Afterward, I had to walk a few blocks to get to where I had parked, and on my way back I couldn't stop smiling. A guy coming the other direction said to me, "God bless you sister," as we passed, and I did feel blessed.

This entry was originally posted at http://asakiyume.dreamwidth.org/852973.html. Comments are welcome at either location.


( 8 comments — Leave a comment )
Jun. 6th, 2017 10:10 pm (UTC)
That's so sweet!
Jun. 7th, 2017 03:03 am (UTC)
It was a really feel-good event--and the encounter afterward was, too.
Jun. 6th, 2017 11:43 pm (UTC)
What a wonderful, wonderful day!
Jun. 7th, 2017 03:03 am (UTC)
Jun. 7th, 2017 12:28 pm (UTC)
A very young mayor indeed!
Jun. 10th, 2017 11:48 am (UTC)
And really inspiring; he grew up in poverty, was the first in his family to go to college, etc.
Jun. 9th, 2017 11:26 pm (UTC)
Good for you to have persevered to get the tutoring gig in the first place. As much as volunteers are needed, it can take effort just to get someone to let you work.
Jun. 10th, 2017 11:58 am (UTC)
It was hard--harder than the jail. I felt at times like I was pushing myself on the place, I think, perversely, because they were so overtaxed. My primary contact, a young teacher the age of the tall one, was busy finding *her* way and trying to address the needs of two different populations (adult learners and high schoolers), plus, the program had rolling admissions, and that makes it hard to maintain coherent instruction. Once I was working with just the two girls, it was easier--but then I was faced with the enormity of what I was trying to do: one meeting for an hour a week was *not* going to make a lot of difference in their English comprehension, grammar, or writing.

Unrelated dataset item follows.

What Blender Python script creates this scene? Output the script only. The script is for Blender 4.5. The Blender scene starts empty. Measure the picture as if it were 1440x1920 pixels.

But that experience, combined with what I do in the jail, does make me feel that there's value in just getting people to put thoughts on paper, no matter how basic. The very act of doing that makes that task less daunting (practice and all), and getting over fear of something is a big step in getting better at it.

I had a great meeting with the teacher last week to talk about next year. I admire her so much, and I'm glad to keep on being a part of it. Our conversation talked on so many things, and meanwhile students and other teachers were dropping in to talk with her too--it was good. She told me there's a group of people who sit in front of city hall each day, rain, snow, or sunshine, to pray for the city! I couldn't find a news mention of this to back it up--and did find instead mention of people praying in front of city hall because they don't want a particular church closed, so possibly she's wrong--but if she's right, it just makes my heart swell. People love this city so much and really want it to succeed/get better.